Batılılaşma süreci ile başlayan yoğun fitne faaliyetlerinden en fazla nasibini alan mübarek gün ve geceler olmuştur. İnsanlığın türlü sıkıntılarla boğuştuğu, manevi çöküntü içerisinde ızdırap çektiği son zamanlarda tarihi fırsat niteliğinde olan mübarek gün ve gecelerden istifade edip günahlarımıza tevbe etmek, maneviyatımızı kuvvetlendirmek dururken, bazı kimseler var ki; adeta şeytanın bedava avukatlığına soyunmuş, milletimizi ve dolayısıyla da insanlığı ifsat faaliyeti sürdürmektedirler. Kuran ve sünnet ile sabit olan Mirac hadisesi de bunlardan biridir. Bizlerde bu konudaki doğru bilgileri sizlerle paylaşarak imanımızı kuvvetlendirmeyi ve bu tür mübarek gün ve gecelerden daha fazla istifade etmeyi murat ettik.
Mirac hadisesi hakkındaki bazı hassas noktaları siz değerli dostlarla paylaşalım
Necm suresindeki 9. ayet hakkında eleştirilere neden olan kısım şudur; Bu tahiyyât, Hz. Muhammed (s.a.s)'in Mirac gecesinde Yüce Allah ile yaptığı selâmlaşmasıdır. Allah ile onun arasındaki mesafe, iki yay kadar yahut daha az kalınca (en-Necm, 53/9), Allah'a selâmlarını şöyle arz etti:
"Bütün dualar, senalar, malî ve bedenî ibadetler, mülk, azamet Allah'a mahsustur." Yüce Allah şöyle mukabele etti:
"Ey Peygamber! Selâm sana. Allah'ın rahmet ve bereketi senin üzerine olsun" Hz. Muhammed (s.a.s) şöylece yeniden söz aldı:
"Selâm ve esenlik bize ve Allah'ın Salih kullarının üzerine olsun." (Muhammed Hamidullah, İslâm Peygamberi, İstanbul 1972, 1, 106)
***
Miracın fiilen gerçekleştiğini kabul etmekle, isnat edilen de Allaha haşa bir mekân tahsis etmiş olduğu zannı noktasındadır.
Bu konuda yeni bilgilere gerek yoktur. Sadece ehli sünnet alimlerinin eserlerinden, rivayetlerinden istifade etmek yeterlidir.

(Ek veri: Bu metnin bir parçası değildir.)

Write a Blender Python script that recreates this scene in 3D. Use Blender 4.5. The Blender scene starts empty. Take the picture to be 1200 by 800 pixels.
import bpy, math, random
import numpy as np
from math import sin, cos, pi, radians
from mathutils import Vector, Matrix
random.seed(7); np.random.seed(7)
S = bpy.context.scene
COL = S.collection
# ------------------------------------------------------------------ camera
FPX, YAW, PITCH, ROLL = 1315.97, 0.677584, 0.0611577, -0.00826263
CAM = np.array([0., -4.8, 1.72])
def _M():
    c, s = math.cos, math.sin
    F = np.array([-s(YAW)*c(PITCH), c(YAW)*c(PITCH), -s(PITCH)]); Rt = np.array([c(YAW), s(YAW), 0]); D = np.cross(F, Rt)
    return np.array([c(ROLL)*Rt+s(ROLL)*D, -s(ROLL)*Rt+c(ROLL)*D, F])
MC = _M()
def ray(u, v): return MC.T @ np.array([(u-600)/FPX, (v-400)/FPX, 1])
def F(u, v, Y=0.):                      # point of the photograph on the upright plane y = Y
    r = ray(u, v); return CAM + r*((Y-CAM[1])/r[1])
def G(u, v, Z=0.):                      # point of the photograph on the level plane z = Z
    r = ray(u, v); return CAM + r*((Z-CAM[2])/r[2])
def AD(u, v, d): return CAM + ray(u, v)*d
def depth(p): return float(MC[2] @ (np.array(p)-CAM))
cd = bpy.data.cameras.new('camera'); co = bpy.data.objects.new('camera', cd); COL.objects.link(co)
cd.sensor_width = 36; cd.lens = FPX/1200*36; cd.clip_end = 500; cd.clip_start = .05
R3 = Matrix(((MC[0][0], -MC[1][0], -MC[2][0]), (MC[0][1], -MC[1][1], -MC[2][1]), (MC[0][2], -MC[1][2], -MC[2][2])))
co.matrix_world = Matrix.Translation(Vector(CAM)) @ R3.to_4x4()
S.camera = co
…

Geçmiş alimler, mezhep imamları, müfessirler gereken hemen her sözü söylemişler. Bize de hazır bilgileri anlamaya çalışmak ve yaşamak kalmıştır.
***
Miraç hadisesi gerçekleştiği andan itibaren imtihan sebebi olmuş, Ebubekir(ra) gibi sahabeler bu imtihan sayesinde sıddık unvanını almıştır. Mirac, insanlığın adeta iman testi konumunda olmuştur. Nitelik ve içeriği kıyamete kadar; genel manada insanlığın, özel manada da Müslümanların imtihanı olmaya devam edecektir..!
Bugün camilere kadar giren tefrika sayesinde, imam efendilerden bazıları hala; mirac manevi bir yolculuktur diyebilmektedir.. Halbuki Mirac ayetle sabit ki; Uyanık bir vaziyette beden ve ruhen gerçekleşmiş bir hadisedir.
Kendisine ayetlerinden bir kısmını göstermek üzere kulu Muhammedi bir gece Mescidi Haramdan çevresini bereketlendirdiği Mescidi Aksaya götüren Allahın şanı ne yücedir. Hiç şüphesiz O, hakkıyla işitendir, hakkıyla görendir. ( İsra suresi: 17/1.)